Lo experiencial, lo local, lo tácito, lo ancestral, lo situado o lo indígena describen formas de saber profundamente desdeñadas en la academia. Son palabras que describen saberes arraigados a un cuerpo, un territorio o una situación. Son saberes que no se pueden objetivar, que cuando queremos separarlos del mundo al que pertenecen los destruimos. Si tratamos de separar lo que en ellos hay, como dicen los académicos, de subjetivo, idiosincrático, espiritual, carnal o enraizado, nos quedaremos con una quimera insulsa y banalizada.
Nadie dice que sea fácil escuchar lo experiencial. Ya hemos dicho que nada ayudan los gestos desdeñosos ni los condescendientes. Escuchar no es un gesto individual. Siempre hay dos lados en la ecuación: alguien que quiere entender y alguien que quiere ser entendido. Es fruto de un esfuerzo compartido en el que ambos tienen que encontrar el lenguaje que haga posible la interacción. Y seguramente no lo van a lograr a la primera. Requerirá que prueben alternativas hasta encontrar el modo de que la conversación fluya sin más zonas de sombra que las que sean inevitables. Es un trabajo experimental que se hace más complicado cuanto más numerosos sean los sentires, las miradas y las experiencias incorporadas al proceso.
Conectar la escuela con el mundo nos obliga a construir un diálogo con el conocimiento experiencial. Implica tomarse en serio lo que la gente tenga que decir sobre cómo le afectan las cosas. Reclama un lenguaje que haga posible la interacción entre lo experimental y lo experiencial. Hablamos entonces de un lenguaje que permite conectar dos mundos torpemente incomunicados, y ambos de naturaleza colectiva. Uno ha permitido la creación de un lenguaje publico basado en evidencias y el otro, siempre postergado, permitiría construir un modo nuevo de hablar del cuerpo y de sus vivencias. Encontrar esas palabras que nos permiten escuchar el cuerpo y compartir lo que sabe es, de hecho, construir un cuerpo del que apenas sabemos hablar y cuya existencia es elusiva, titubeante y mudable.

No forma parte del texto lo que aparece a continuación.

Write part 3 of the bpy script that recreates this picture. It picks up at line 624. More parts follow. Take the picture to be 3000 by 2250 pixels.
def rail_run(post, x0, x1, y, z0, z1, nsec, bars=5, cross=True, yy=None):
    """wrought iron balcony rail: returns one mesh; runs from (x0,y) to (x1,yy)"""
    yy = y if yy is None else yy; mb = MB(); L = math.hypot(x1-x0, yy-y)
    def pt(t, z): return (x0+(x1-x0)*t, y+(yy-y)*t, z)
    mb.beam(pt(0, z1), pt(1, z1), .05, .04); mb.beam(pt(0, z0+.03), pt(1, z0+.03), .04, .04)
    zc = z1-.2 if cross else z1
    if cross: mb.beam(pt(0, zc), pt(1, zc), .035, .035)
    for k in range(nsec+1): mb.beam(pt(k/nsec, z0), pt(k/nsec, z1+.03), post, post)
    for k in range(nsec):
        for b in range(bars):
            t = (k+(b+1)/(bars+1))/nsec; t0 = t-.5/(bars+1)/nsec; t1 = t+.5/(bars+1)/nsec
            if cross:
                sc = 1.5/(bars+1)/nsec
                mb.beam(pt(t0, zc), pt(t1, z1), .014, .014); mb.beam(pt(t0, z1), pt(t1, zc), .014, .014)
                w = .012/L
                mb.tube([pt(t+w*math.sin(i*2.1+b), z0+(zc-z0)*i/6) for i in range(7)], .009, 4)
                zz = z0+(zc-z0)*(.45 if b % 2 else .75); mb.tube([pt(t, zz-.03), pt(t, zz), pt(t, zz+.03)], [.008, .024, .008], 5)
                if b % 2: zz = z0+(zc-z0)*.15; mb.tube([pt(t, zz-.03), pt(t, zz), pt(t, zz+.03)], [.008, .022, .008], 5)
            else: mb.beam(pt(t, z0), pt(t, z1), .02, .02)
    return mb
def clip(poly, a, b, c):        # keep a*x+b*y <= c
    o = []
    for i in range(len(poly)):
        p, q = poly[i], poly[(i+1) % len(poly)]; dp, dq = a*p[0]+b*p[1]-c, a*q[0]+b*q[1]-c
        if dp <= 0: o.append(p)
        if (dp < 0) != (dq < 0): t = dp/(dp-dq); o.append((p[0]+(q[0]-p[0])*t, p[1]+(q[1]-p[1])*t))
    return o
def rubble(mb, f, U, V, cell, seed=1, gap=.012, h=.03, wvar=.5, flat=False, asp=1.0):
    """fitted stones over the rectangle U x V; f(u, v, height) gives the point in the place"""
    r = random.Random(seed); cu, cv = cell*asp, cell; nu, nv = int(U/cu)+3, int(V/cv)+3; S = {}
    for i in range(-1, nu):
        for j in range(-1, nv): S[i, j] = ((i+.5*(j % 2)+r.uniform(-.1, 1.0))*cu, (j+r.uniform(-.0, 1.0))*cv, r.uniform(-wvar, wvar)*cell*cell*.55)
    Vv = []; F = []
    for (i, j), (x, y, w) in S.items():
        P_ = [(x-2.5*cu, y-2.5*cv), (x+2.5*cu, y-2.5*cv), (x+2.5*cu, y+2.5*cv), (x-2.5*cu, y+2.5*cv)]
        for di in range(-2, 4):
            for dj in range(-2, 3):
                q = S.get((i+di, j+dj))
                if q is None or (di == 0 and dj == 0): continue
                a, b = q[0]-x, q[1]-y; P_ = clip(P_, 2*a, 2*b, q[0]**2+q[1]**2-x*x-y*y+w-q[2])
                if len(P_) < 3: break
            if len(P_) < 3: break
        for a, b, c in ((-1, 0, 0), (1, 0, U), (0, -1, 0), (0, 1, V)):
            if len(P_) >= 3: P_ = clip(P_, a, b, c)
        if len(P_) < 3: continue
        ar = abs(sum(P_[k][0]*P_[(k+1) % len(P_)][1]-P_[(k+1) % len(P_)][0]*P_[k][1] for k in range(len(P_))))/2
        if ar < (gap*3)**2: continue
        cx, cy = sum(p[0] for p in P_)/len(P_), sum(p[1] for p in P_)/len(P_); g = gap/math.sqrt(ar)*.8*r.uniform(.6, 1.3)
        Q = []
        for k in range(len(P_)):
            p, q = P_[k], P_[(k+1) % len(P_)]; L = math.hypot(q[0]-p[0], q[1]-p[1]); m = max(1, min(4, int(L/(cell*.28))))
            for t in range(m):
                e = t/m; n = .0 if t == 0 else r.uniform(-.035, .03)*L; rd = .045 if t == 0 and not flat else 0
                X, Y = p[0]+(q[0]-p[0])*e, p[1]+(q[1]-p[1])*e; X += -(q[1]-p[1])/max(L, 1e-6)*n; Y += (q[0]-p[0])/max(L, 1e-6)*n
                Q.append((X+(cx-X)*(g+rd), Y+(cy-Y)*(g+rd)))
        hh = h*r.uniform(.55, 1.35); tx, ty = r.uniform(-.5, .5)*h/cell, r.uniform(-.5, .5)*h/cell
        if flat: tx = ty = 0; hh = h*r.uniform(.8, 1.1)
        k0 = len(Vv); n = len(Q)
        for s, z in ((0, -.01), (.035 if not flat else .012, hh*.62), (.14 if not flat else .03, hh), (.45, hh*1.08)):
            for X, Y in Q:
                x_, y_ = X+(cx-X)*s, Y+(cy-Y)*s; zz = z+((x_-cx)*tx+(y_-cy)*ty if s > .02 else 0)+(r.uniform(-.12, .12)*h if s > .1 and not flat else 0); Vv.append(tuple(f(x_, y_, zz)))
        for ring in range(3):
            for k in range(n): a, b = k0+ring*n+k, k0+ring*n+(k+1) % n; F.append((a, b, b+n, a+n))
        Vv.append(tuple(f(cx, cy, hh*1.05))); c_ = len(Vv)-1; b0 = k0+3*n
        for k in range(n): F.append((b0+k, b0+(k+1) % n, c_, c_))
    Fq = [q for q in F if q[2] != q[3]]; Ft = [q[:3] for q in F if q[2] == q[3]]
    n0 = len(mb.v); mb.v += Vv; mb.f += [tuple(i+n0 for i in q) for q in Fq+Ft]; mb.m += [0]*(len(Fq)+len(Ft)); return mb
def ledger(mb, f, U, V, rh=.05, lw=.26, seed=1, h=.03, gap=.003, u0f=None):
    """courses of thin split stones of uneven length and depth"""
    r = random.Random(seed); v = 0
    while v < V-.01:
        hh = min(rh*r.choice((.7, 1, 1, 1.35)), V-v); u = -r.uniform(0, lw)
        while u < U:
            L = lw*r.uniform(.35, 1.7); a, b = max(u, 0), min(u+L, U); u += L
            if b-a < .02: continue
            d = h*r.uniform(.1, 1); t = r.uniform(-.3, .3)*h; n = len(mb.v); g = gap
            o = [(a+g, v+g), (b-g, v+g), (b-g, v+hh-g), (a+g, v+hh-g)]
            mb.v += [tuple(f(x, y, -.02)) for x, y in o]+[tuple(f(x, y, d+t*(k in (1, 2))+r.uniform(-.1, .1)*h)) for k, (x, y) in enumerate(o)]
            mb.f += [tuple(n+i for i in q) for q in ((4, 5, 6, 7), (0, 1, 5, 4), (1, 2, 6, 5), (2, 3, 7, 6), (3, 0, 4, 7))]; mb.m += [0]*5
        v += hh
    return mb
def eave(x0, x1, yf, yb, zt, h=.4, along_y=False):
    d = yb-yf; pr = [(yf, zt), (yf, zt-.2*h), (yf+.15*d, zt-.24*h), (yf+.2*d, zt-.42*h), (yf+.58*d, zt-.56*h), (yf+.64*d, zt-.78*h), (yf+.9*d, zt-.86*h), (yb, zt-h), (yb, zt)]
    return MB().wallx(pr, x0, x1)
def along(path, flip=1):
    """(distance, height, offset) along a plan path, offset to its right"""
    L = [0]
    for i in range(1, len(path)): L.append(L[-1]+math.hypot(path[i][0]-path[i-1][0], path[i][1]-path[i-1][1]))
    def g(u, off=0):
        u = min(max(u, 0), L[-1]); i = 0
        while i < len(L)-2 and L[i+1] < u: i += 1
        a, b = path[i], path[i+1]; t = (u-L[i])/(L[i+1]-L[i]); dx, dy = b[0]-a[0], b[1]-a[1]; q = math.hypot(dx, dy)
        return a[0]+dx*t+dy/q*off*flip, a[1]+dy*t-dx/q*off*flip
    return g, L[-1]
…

Escuchar la vibración de la urbe, incorporar el afuera en los procesos educativos, lograr que en el aula se hable de lo que (nos) pasa, implicará tomarnos en serio el conocimiento experiencial. Incorporar lo experiencial, nos obligará a inventar un cuerpo del que apenas sabemos hablar. Y, en definitiva, conectar la escuela con el mundo es el mismo movimiento que nos conducirá a conectarla con el cuerpo de sus estudiantes. Todo se resume entonces en un mantra fácil de recordar: conectar la escuela con el mundo es conectarla con el cuerpo.